New regulations allow directors to remove their residential address from the company register

New regulations, which came into force on 26 April 2018, will allow directors to remove their residential address from the register of companies held by the Registrar, whilst still ensuring transparency at Companies House. 

This will be welcome news to directors, as research shows that directors are twice as likely to be victims of identity fraud.  Since information on the register was made available free of charge in June 2015, the Registrar has received an increasing number of complaints from individuals who are concerned that, even though the public disclosure of their address puts them at risk, they are unable to have this information suppressed.

Background and context

Under the Companies Act 1985, a director's usual residential address was publicly available on the register, unless a confidentiality order had been granted.  With the implementation of the Companies Act 2006, directors were given the option to file a service address on the register so that their residential address would be kept private, however the residential address of a director could already be publicly available on the register - either because it was filed before the 2006 Act came into force or because the option to use a service address was not taken up. 
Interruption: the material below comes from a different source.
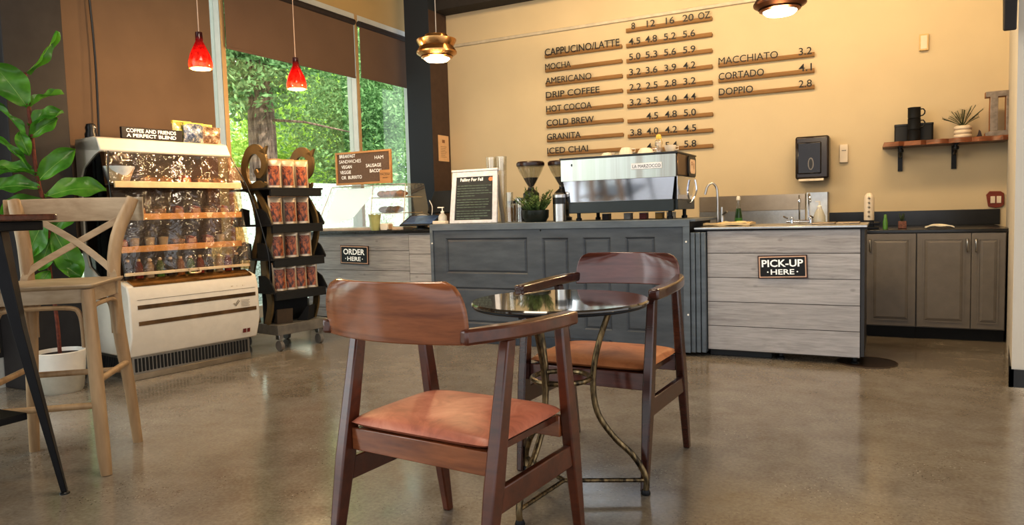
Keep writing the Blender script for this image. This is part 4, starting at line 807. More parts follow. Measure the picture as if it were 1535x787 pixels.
m = MB(); m.tube(spline([(.49, .03, .795), (.49, .015, .79), (.49, .01, .765), (.57, .01, .765), (.57, .015, .79), (.57, .03, .795)], 4), .007, 6); L_(m, 'latch_handle', flat('latch', (220, 196, 160), .3, .4))
# curtain
def cur(u, v):
    n_ = .245-.20*v; z_ = 1.705-.905*v; w_ = .012*math.sin(u*17+v*3)+.008*math.sin(u*41+v*9)+.015*math.sin(v*7+u*4)
    return (.005+1.05*u, n_-.10*math.sin(v*PI)*.35+w_, z_)
L_(MB().sheet(cur, 60, 24), 'vinyl_curtain', CURTAIN)
m = MB(); m.tube(spline([(.03, .235, 1.71), (.0, .19, 1.5), (-.01, .12, 1.2), (.0, .04, .8)], 6), .006, 6); L_(m, 'curtain_cord', BLACK)
m = MB(); m.tube(spline([(1.05, .25, 1.70), (1.12, .14, 1.45), (1.17, .06, 1.15), (1.2, .0, .85), (1.2, .0, .6)], 6), .005, 6); L_(m, 'curtain_cord', BLACK)
# things in the case
def incase(name, label, cat, u, n_, z, group): return thing(name, label, cat, DC.matrix_basis @ Vector((u, n_, z)) if False else Matrix.LocRotScale(DC.location, DC.rotation_euler, None) @ Vector((u, n_, z)), A9, group)
ordn = ['leftmost', 'second', 'third', 'fourth', 'fifth', 'sixth', 'seventh', 'eighth', 'ninth', 'tenth', 'eleventh', 'twelfth']
t = incase('white_bowl', 'white flared bowl at the left end of the top shelf in the display case', 'bowl', .12, .3, 1.469, 'food in the display case')
L_(MB().lathe([(0, 0), (.07, 0), (.12, .13), (.112, .13), (.065, .01), (0, .01)]), 'bowl', flat('bowl white', (226, 230, 228), .3), t)
SAND = flat('wrapped sandwich', (184, 140, 100), .5, 0, .3, 20)
def packs(row, us, z, n_, kinds):
    for k, u in enumerate(us):
        kd = kinds[k % len(kinds)]
        if kd == 'box':
            t = incase('clamshell_box', '%s clear food box along the %s shelf of the display case' % (ordn[k], row), 'food box', u, n_, z, 'food in the display case'); L_(MB().box(-.05, .05, -.04, .04, .012, .05), 'food', SAND, t, bevel=.01); L_(MB().box(-.055, .055, -.045, .045, .0, .07), 'box', CLEARP, t, bevel=.006)
        elif kd == 'wrap':
            t = incase('sandwich_wrap', '%s paper-wrapped sandwich along the %s shelf of the display case' % (ordn[k], row), 'sandwich', u, n_, z, 'food in the display case'); L_(MB().prism([(-.045, 0), (.045, 0), (.04, .06), (-.02, .075)], 'xz', -.045, .045), 'wrap', flat('red print wrap', (170, 92, 64), .4, 0, .4, 25), t, bevel=.008); L_(MB().box(-.03, .03, -.047, -.044, .015, .05), 'wrapper_label', PAPER, t)
        elif kd == 'cup':
            t = incase('yogurt_cup', '%s pale cup along the %s shelf of the display case' % (ordn[k], row), 'cup', u, n_, z, 'food in the display case'); L_(MB().lathe([(0, 0), (.03, 0), (.038, .07), (0, .07)], seg=16), 'cup', WHITEP, t); L_(MB().lathe([(0, .07), (.04, .07), (.04, .077), (0, .078)], seg=16), 'lid', GLASSWARE, t)
        else:
            c_ = kd; t = incase('drink_bottle', '%s drink bottle, %s, in the bottom well of the display case' % (ordn[k], {0: 'green', 1: 'red', 2: 'amber', 3: 'pale', 4: 'dark'}[c_]), 'bottle', u, n_, z, 'drinks in the display case')
            mt = flat('drink%d' % c_, ((70, 110, 50), (110, 40, 30), (130, 86, 44), (150, 140, 124), (46, 38, 32))[c_], .2); L_(MB().lathe([(0, 0), (.028, 0), (.03, .01), (.03, .10), (.013, .14)], seg=14), 'body', mt, t); L_(MB().lathe([(.014, .138), (.014, .155), (0, .157)], seg=12), 'cap', WHITEP, t)
packs('top', [.34, .47, .63, .78, .92], 1.469, .28, ['box', 'box', 'wrap'])
packs('second', [.1, .24, .40, .55, .70, .83, .95], 1.226, .28, ['box', 'wrap', 'box', 'wrap', 'wrap'])
packs('third', [.09, .2, .32, .43, .54, .65, .80, .93], .981, .28, ['wrap', 'cup', 'cup', 'cup', 'box', 'wrap'])
packs('bottom', [.08+.083*k for k in range(12)], .737, .16, [4, 1, 3, 0, 4, 2, 0, 1, 4, 3, 1, 4])
# things on the case
CT = 1.826
t = incase('slogan_sign', 'long black block sign reading coffee and friends a perfect blend on the display case', 'sign', .42, .36, CT, None)
L_(MB().box(-.23, .26, -.015, .015, .0, .088), 'block', flat('sign block', (24, 14, 12), .5), t, bevel=.002); m = MB(); text(m, 'COFFEE AND FRIENDS', (-.195, -.0156, .047), (1, 0, 0), (0, 0, 1), .40, .03, .02); text(m, 'A PERFECT BLEND', (-.195, -.0156, .01), (1, 0, 0), (0, 0, 1), .40, .028, .03); L_(m, 'lettering', WHT, t, smooth=False)
def snack(label, u, n_, w_, h_, c1, c2, rz, ptop=None):
    t = incase('snack_bag', label, 'snack bag', u, n_, CT, 'snack bags on the display case'); t.rotation_euler[2] += rz
    m = MB()
    def fn(sgn): return lambda a, b: ((a-.5)*w_*(1-.06*math.sin(b*PI)), sgn*.045*math.sin(a*PI)**.6*math.sin(min(1, b*1.02)*PI)**.5, b*h_)
    m.sheet(fn(-1), 10, 10); m.sheet(fn(1), 10, 10); s = NT('snack print'); v = s.noise(s.coord(), 22, 3, .6, 1); s.prin(s.ramp(v, [(.35, c1), (.5, c2), (.65, (214, 206, 190))]), .25, .3, s.bump(s.noise(s.coord(), 30), .5, .01)); L_(m, 'bag', s.m, t)
    if ptop: L_(MB().box(-w_*.48, w_*.48, -.012, .012, h_*.86, h_*.99), 'top_band', flat('yellow band', ptop, .3), t)
snack('blue and silver snack bag with yellow top standing on the display case', .79, .37, .18, .165, (56, 66, 96), (128, 140, 160), 0, (206, 196, 60))
snack('yellow topped snack bag tucked behind the blue one', .74, .46, .18, .185, (120, 120, 110), (190, 186, 80), .1, (220, 208, 70))
snack('reddish silver snack bag at the right end of the display case top', .95, .38, .18, .14, (110, 76, 56), (168, 140, 112), -.15)
snack('yellow green snack bag behind the reddish one', .94, .47, .17, .175, (150, 150, 60), (200, 190, 90), .1, (196, 200, 60))
t = incase('security_camera', 'small black dome device at the left end of the display case top', 'device', .035, .5, CT, None); L_(MB().lathe([(.045, 0), (.045, .03), (.036, .05), (.04, .08), (.03, .105), (0, .115)], seg=20), 'housing', BLACK, t); L_(MB().lathe([(0, -.01), (.012, -.005), (0, .01)], (.012, -.036, .08), 12), 'lens', WHITEP, t)
t = thing('hanging_cable', 'dark cable hanging down the taupe blind behind the display case', 'cable', (-5.55, 3.6, 1.9)); MB().tube(spline([(-5.60, 3.66, 4.0), (-5.60, 3.66, 3.2), (-5.59, 3.675, 2.5), (-5.585, 3.66, 1.85)], 5), .008, 6).build('cable', BLACK, t)

# ------------------------------------------------------------------ coffee rack
t = thing('coffee_rack', 'black tiered rack with olive scroll side panels on casters', 'display rack', (-4.715, 4.60, 0), A9); RK = t
def R_(mb, name, mat, par=None, **k): return mb.build(name, mat, par or RK, world=False, **k)
RK0, RK1 = .03, .50
s = NT('tray grey'); s.prin(s.ramp(s.noise(s.coord(), 8), [(.3, (96, 92, 86)), (.7, (128, 122, 112))]), .5); R_(MB().box(-.0, .555, .0, .60, .145, .235), 'base_tray', s.m, bevel=.004)
for u, n_ in ((.05, .05), (.48, .05), (.05, .54), (.48, .54)):
    c = R_(MB().box(u-.022, u+.022, n_-.022, n_+.03, .1, .145), 'caster', STEEL, bevel=.003); R_(MB().tube([(u-.016, n_, .045), (u+.016, n_, .045)], .045, 20), 'wheel', flat('caster rubber', (120, 116, 110), .4), c)
def scroll(u0, u1, mat, nm):
    m = MB()
    # two stems: centre lines in (n,z) with width
    def ribbon(pts, ws):
        pp = spline([(0, a, b) for a, b in pts], 7); nn = len(pp); L = []; Rr = []
        for i, p in enumerate(pp):
            d_ = (pp[min(i+1, nn-1)]-pp[max(i-1, 0)]).normalized(); q = i/(nn-1)*(len(ws)-1); k_ = min(int(q), len(ws)-2); w_ = (ws[k_]+(ws[k_+1]-ws[k_])*(q-k_))*1.08; o = Vector((0, -d_.z, d_.y))*w_/2; L.append(p+o); Rr.append(p-o)
        vs = []
        for a, b in zip(L, Rr): vs += [(u0, a.y, a.z), (u0, b.y, b.z), (u1, a.y, a.z), (u1, b.y, b.z)]
        fs = []
        for i in range(nn-1):
            a = i*4; b = a+4; fs += [(a, a+1, b+1, b), (a+2, b+2, b+3, a+3), (a, b, b+2, a+2), (a+1, a+3, b+3, b+1)]
        fs += [(0, 2, 3, 1), (4*nn-4, 4*nn-3, 4*nn-1, 4*nn-2)]; m.add(vs, fs)
    ribbon([(.30, .235), (.36, .45), (.38, .62), (.30, .85), (.22, 1.05), (.24, 1.25), (.34, 1.46)], [.06, .07, .075, .07, .06, .06, .03])
    ribbon([(.16, .235), (.10, .42), (.14, .62), (.16, .8), (.06, 1.02), (.08, 1.22), (.24, 1.44)], [.06, .07, .075, .07, .06, .06, .04])
    ribbon([(.26, 1.40), (.36, 1.52), (.38, 1.64), (.30, 1.76), (.18, 1.78), (.09, 1.70), (.10, 1.60), (.17, 1.55), (.22, 1.60)], [.05, .06, .075, .08, .08, .075, .06, .045, .03])
    ribbon([(.44, 1.52), (.38, 1.45), (.28, 1.44), (.18, 1.47), (.11, 1.46), (.08, 1.49)], [.01, .05, .08, .07, .04, .01]); m.prism([(.14, 1.76), (.03, 1.80), (.06, 1.73)], 'yz', u0, u1)
    R_(m, nm, mat, smooth=False)
scroll(.0, .02, OLIVE, 'scroll_panel'); scroll(.50, .52, OLIVE, 'scroll_panel')
for z_, ex in ((1.44, .05), (1.12, .05), (.82, .05), (.53, .06)):
    o = R_(MB().box(-.04, .55, .0-ex*.3, .56, z_-.016, z_), 'shelf', BLACKM, bevel=.002)
    R_(MB().box(-.01, .53, .0-ex*.3, .012, z_-.075, z_-.016), 'shelf_lip', BLACKM, o, bevel=.002) 
    for u in (-.03, .53):
        m = MB(); m.prism([(.56, z_), (.50, z_+.09), (.40, z_+.15), (.30, z_+.13), (.30, z_)], 'yz', u, u+.012)
        if z_ < 1.4: m.prism([(-.03, z_), (.04, z_+.10), (.12, z_+.14), (.20, z_+.14), (.20, z_)], 'yz', u, u+.012); R_(m, 'shelf_bracket', BLACKM, o, smooth=False)
R_(MB().box(.02, .50, .22, .235, .235, 1.62), 'back_board', BLACKM, smooth=False)
BAGM = [flat('silver bag film', (196, 176, 150), .25, .3, .1, 14), flat('kraft bag film', (206, 150, 92), .4, 0, .1, 14)]
s = NT('coffee label'); v = s.noise(s.coord((14, 14, 9)), 1.2, 3, .6, 1.5); s.prin(s.ramp(v, [(.36, (46, 26, 22)), (.46, (112, 58, 36)), (.55, (176, 98, 52)), (.66, (50, 30, 28))]), .35); CLAB = s.m
def mkbag():
    t = thing('coffee_bag', 'x', 'coffee bag'); m = MB()
    def fn(sg): return lambda a, b: ((a-.5)*.125*(1-.05*math.sin(b*PI)), sg*(.034*math.sin(max(0.001, a)*PI)**.5*(1-b)**.5+.002), b*.25)
    m.sheet(fn(-1), 8, 8); m.sheet(fn(1), 8, 8); m.build('pouch', BAGM[0], t, world=False)
    m = MB(); m.sheet(lambda a, b: ((a-.5)*.092, -.0375*math.sin((.14+a*.72)*PI)**.5*(1-(.08+b*.68))**.5-.004, .02+b*.17), 8, 6); m.build('bag_label', CLAB, t, world=False)
    m = MB(); m.box(-.058, .058, -.005, .005, .232, .252); m.build('seal', BAGM[1], t, world=False); return t
proto = None; Mr = Matrix.LocRotScale(RK.location, RK.rotation_euler, None)
rowsb = [(1.442, [.09, .23, .38], 'top'), (1.122, [.085, .235, .37], 'second'), (.822, [.085, .23, .38], 'third'), (.532, [.09, .20, .31, .43], 'lowest')]
for z_, us, nm in rowsb:
    for k, u in enumerate(us):
        lb = '%s coffee bag on the %s tier of the scroll-sided rack' % (('leftmost', 'second from left', 'third from left', 'rightmost')[k if not (k == len(us)-1) else 3], nm)
        p = Mr @ Vector((u, .07, z_)); rz = A9+random.uniform(-.25, .15)+(-.45)
        if proto is None: proto = mkbag(); proto.location = p; proto.rotation_euler = (0, 0, rz); proto['label'] = lb; proto['group'] = 'coffee bags on the rack'
        else: dup(proto, p, rz, lb, 'coffee bags on the rack')
for k, u in enumerate((.12, .40)):
    t = thing('leaflet_holder', ('left', 'right')[k]+' dark angled holder lying on the base tray of the rack', 'holder', Mr @ Vector((u, .06, .237)), A9+(.5 if k else -.3)); R_(MB().prism([(0, 0), (.1, .0), (.0, .13), (-.02, .13)], 'yz', -.07, .07), 'holder', flat('brown holder', (74, 58, 40), .5) if k == 0 else BLACKM, t)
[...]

The 2006 Act also introduced a mechanism to allow directors to apply to the Registrar to make residential address information filed on or after 1 January 2003 unavailable for public inspection.  However, applications were subject to a requirement to demonstrate that the director (or someone who lives with them) is at serious risk of violence or intimidation as a result of the activities of a company with which they are involved.

Consequently such applications could be difficult to make and were very time-consuming. Evidence of the risk of violence or intimidation had to be provided and it was necessary to identify every form on the register where the director's home address was stated.  Even if such an application was accepted, it would only apply to information filed on or after 1 January 2003 - meaning that a director's residential address which was filed before that date was still publicly available. 

New regulations

The new regulations:

  • remove the requirement that a director must show a serious risk of violence or intimidation arising from a company's activities; and
  • allow applications in respect of information filed before 1 January 2003.
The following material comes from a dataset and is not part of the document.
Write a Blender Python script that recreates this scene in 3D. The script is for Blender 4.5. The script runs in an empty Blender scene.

This will now make it far easier to remove references on the register to a director's residential address, although certain information will still need to be provided with such an application, including a fee of £55 for each document containing an address to be suppressed. 

Where there remains a requirement for an applicant's current address to remain on the register, the usual residential address will be replaced with a service address. Where there is no such requirement, the registrar will suppress all elements of the address except for the first half of the postcode or, where there is no such postcode in the address, information denoting an equivalent or larger geographical area (or, for non-UK addresses, the country or territory and the next principal unit of geographical subdivision).

Company members

Since 2009, a company has also been able to apply for the suppression of residential address information of all its members.

The new regulations:

  • also make changes to these applications, although they are not quite as extensive - the "serious risk of violence or intimidation" test is being retained due to the potential effect on corporate transparency of large scale redactions of historic information;
  • however, an individual member will be able to make an application for suppression without having to show a serious risk of violence or intimidation, in the same way as a director.         

The "serious risk of violence or intimidation" test is also being retained in respect of an application by a person who registers a charge. Very few such applications have been received by the Registrar and no concerns about the test have been raised.